Esta semana me he preguntado por qué nuestra generación, aquella de primaria, secundaria y universidad de los años 60, 70 y 80, ha sido tan débil con sus hijos.
¿Saben por qué me lo pregunto? Pues porque mientras más converso con amigas y amigos contemporáneos, más me convenzo de que no tenemos ni el carácter ni el compromiso ni la tenacidad de nuestros padres, abuelos, bisabuelos y tatarabuelos para criar chiquillos.
¿Recuerdan ustedes cuando llegaba una visita a la casa y no podíamos "meter la cuchara", so pena de una cuera bien dada después que se fuera el visitante?

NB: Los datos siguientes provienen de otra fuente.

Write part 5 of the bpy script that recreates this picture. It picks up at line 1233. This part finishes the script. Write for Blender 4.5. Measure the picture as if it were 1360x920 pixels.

¿Recuerdan cómo con una sola mirada de nuestros padres, poníamos pies en polvorosa porque entendíamos la señal de alarma fácilmente y sin chistar?
¿Recuerdan que no nos dejaban golosear? ¿Recuerdan cómo respetábamos el momento de almorzar o cenar juntos? ¿Recuerdan que nos ponían horarios para hacer los oficios y nadie se quedaba de vago? ¿Recuerdan que las madres iban a la escuela cada cierto tiempo para averiguar por nuestras calificaciones? ¡Ay de que hubiéramos sacado un dos y lo tuviéramos escondido!
Hace unos días recordaba con mis compañeros de trabajo y antes de eso con mis hermanos, que nuestras mamás nos pegaban en sílabas: "Te di-je-queosa-li-e-ras-a-la-ca-lle-a-es-ta
-ho-ra-yohi-cis-te-ca-so.
¡Jo!, por cada sílaba era un cuerazo.
Mi hermano recibió una cuera por irse a ver un helicóptero. Imagínense cuántas sílabas tiene la palabra helicóptero. "La próxima vez me voy a ver un avión, así la cuera es más corta", decía.
¿Hemos podido hacer nosotros lo mismo con nuestros hijos? ¡No! ¡Pobrecitos!
Bueno, la verdad es que si mi madre no me hubiera dado algunos correazos en sílabas, hoy no estaría en este medio escribiéndoles esta columna.